Hi B,

Drop the rope, throw it on the ground, and find a path that suits your personal needs and goals. Thats what important now.

I informed my kids, well my D5 (S2 has no idea what is up and down anyways), about our coming split, and basically I think it went as well as I could had hoped for. So here are my thoughts on the matter.

1. Do not by any means try and make this a blame game (we are splitting up and its all moms fault because she is a btch....) This is not your kids battle, and never should be.

2. Allow your kids to be curious, sad, happy, exited and whatever else comes to them, when they hear what is going on.

3. In extension of advice 1: Do instead of playing the game of blame, focus on the fact that you are two loving parents, and you always will be. You will always be there for them.

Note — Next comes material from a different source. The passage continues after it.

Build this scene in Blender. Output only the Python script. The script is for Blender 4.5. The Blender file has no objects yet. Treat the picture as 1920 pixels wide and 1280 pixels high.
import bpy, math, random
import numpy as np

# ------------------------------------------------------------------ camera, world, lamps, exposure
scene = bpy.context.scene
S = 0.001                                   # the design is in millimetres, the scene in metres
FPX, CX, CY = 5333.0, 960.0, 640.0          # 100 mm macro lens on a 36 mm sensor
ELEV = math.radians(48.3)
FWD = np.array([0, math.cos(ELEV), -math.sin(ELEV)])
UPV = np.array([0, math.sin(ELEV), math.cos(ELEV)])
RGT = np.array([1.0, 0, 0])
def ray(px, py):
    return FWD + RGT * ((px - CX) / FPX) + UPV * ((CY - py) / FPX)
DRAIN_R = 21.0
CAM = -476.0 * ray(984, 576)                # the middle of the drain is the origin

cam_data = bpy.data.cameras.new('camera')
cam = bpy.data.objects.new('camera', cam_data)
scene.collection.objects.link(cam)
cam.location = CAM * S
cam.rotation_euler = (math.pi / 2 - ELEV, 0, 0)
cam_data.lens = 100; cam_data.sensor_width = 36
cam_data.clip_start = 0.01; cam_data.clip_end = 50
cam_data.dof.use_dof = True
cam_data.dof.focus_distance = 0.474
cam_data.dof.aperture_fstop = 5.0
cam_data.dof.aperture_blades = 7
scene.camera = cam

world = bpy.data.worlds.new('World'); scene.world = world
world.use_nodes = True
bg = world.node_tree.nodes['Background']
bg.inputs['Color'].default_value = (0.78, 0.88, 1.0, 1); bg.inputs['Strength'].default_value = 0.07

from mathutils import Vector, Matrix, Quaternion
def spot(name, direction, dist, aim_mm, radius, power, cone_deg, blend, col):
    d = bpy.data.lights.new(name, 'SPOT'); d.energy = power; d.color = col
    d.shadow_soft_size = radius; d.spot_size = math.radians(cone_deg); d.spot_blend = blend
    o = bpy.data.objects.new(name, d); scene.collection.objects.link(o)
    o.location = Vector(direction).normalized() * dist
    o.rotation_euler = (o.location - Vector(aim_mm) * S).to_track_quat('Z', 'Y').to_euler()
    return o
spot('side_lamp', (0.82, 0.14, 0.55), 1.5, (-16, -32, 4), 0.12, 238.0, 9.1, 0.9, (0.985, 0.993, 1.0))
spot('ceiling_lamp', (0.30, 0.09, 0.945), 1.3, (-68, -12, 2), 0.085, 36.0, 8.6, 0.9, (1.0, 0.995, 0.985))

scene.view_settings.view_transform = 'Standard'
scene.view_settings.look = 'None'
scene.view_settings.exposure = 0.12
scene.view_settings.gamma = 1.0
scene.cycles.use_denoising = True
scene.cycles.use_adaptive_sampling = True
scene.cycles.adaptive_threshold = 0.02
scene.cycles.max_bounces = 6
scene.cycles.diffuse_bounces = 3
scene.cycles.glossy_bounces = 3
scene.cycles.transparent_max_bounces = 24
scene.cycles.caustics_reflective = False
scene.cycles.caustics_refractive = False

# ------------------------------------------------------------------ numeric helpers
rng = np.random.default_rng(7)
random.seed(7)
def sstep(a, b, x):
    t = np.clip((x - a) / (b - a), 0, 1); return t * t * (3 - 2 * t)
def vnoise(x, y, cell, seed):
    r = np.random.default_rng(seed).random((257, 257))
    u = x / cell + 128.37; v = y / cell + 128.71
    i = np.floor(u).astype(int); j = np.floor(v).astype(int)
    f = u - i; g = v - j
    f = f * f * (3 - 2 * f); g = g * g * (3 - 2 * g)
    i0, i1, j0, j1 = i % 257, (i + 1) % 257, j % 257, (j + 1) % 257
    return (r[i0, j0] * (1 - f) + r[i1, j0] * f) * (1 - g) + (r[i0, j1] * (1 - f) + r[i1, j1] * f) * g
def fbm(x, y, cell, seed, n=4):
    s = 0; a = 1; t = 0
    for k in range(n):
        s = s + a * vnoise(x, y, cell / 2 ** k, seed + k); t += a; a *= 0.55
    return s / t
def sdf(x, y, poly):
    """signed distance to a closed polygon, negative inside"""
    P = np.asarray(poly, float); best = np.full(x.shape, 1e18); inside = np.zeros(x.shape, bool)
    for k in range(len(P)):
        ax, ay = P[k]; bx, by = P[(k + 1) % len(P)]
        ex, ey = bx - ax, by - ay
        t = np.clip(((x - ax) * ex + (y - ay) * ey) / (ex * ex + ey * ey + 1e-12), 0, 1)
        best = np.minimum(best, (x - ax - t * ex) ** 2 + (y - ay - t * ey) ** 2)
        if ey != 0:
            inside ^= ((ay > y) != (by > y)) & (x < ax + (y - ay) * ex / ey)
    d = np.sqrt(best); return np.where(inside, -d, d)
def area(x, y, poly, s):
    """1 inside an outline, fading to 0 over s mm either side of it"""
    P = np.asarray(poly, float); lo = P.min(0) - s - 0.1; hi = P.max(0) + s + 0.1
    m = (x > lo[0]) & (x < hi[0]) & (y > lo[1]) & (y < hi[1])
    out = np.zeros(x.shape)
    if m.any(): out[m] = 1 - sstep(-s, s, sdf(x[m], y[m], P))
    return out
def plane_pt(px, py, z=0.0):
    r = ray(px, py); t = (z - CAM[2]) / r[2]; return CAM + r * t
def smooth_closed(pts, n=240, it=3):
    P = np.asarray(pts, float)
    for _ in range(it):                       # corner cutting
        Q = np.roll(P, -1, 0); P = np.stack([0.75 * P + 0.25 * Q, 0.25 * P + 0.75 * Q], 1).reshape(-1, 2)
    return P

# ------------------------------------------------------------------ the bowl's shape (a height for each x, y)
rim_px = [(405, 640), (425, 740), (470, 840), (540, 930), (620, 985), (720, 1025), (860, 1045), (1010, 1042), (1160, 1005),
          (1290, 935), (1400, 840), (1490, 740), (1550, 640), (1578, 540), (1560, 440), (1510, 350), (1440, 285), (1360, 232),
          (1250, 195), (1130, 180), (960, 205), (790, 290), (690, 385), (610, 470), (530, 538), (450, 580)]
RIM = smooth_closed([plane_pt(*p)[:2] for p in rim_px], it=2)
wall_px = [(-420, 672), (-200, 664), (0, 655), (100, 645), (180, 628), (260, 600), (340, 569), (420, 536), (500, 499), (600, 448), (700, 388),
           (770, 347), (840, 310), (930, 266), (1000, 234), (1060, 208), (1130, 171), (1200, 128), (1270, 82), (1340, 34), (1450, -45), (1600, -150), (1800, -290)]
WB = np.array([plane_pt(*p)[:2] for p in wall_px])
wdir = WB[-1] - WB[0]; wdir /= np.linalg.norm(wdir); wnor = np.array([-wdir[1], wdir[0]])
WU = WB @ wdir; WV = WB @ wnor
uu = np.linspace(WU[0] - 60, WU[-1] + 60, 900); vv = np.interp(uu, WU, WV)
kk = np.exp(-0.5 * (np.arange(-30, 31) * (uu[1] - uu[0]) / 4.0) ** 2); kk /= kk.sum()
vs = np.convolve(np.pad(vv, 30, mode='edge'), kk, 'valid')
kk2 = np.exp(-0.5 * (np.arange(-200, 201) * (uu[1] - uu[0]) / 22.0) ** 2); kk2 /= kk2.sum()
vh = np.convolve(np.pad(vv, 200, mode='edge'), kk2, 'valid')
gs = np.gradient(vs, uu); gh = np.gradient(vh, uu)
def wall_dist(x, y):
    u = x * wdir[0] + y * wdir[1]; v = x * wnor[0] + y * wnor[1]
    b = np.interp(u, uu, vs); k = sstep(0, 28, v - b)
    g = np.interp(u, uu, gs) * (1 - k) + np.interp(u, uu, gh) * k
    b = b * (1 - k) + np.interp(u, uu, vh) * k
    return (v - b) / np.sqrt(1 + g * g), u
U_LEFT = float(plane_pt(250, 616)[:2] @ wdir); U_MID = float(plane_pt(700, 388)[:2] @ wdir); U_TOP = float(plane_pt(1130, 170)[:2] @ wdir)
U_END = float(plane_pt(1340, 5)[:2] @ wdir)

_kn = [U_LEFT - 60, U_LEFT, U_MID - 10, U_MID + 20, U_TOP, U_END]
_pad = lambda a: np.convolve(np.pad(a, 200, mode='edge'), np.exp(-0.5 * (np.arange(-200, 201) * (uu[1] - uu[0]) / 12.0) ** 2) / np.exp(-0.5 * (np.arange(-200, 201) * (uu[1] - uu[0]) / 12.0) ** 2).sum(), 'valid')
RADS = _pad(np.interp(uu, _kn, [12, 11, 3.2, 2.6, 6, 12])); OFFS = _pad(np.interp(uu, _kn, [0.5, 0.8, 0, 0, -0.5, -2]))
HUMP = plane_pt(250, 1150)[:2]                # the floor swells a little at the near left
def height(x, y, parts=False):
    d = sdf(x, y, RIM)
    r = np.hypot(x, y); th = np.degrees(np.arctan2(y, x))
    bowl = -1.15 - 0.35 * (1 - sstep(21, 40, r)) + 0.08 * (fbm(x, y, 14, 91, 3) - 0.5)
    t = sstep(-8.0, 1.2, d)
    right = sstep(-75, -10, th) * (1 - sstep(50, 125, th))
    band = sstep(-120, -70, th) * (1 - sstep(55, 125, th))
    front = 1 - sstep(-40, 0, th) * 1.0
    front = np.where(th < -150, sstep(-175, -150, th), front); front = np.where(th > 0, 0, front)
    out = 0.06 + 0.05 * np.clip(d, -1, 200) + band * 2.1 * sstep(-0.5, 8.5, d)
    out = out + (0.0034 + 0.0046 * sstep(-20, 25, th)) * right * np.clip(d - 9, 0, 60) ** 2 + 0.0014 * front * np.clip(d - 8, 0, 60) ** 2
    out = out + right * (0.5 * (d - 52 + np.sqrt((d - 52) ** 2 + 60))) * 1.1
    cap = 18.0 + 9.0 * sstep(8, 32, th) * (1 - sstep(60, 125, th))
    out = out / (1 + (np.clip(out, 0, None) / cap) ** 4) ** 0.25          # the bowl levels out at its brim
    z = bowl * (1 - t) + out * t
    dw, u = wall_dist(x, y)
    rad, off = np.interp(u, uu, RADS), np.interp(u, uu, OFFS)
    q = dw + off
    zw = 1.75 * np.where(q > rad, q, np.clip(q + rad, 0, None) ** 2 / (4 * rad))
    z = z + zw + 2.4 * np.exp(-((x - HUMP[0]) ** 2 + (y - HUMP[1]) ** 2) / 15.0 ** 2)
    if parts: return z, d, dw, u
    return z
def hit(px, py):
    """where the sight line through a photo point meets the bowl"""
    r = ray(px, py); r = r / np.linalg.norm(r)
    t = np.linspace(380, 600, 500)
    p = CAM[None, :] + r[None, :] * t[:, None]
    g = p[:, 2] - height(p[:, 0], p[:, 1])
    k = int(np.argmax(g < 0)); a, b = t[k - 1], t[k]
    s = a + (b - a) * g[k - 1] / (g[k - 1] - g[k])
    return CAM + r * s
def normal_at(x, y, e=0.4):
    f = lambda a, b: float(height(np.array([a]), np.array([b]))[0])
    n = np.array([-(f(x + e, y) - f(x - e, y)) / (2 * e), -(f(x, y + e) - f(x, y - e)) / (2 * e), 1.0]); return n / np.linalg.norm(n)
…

For my own situation, we informed our daughter that we are always her parents, that we love her so very very much, and that will never change. We are no longer in love, and will be moving to two separate houses in the near future, where she will have her own room, and that she will be living with both daddy and mommy but not at the same time. She and her brother will still be together every day, and it is going to be a new experience, but a good one.


She had a lot of questions, and we tried our very best to answer them, and still do when they pop up. I dont have any day to day convo with my ex any longer, but we are very good communicators when it comes to our daughter and son, and I will never change that.

So does that mean that we had a blissful ending to our relationship? god no, the woman cheated on me and left me half dead in the ditch when I was sick and needed her the most - but that is not for my kids to deal with - I dealt with that, by dropping the rope, I threw it on the ground, and I found a new path, a path towards a future I want, a future I can't wait to be living. A future involving me and my kids, and also that horrible ex of mine, because - she is the mother of my children, and she always will be - because of that, I will always talk about her with my utmost respect when my children have questions.

I was so afraid in the days leading up to the talk with my daughter, but when it was done, I felt a relief, because it was the ultimate marking of my new life as well. No more acting about the situation, no more making up stuff in regards to why ex wasn't around. I love honesty, even though honesty can also come in moderations (kids are on a need to know basis, as I said - its not their drama). Now honesty can be a big part of our daily lives again, and thats gold for me.

Onwards, upwards and one day at a time.


BD: Wife says "its over" 11th august 2018.
EA: June 2018
PA: August 2018 - ongoing
Status: Taking turns 7 days a week to be in the house w. kids
WW: no regrets, seems happy with leaving.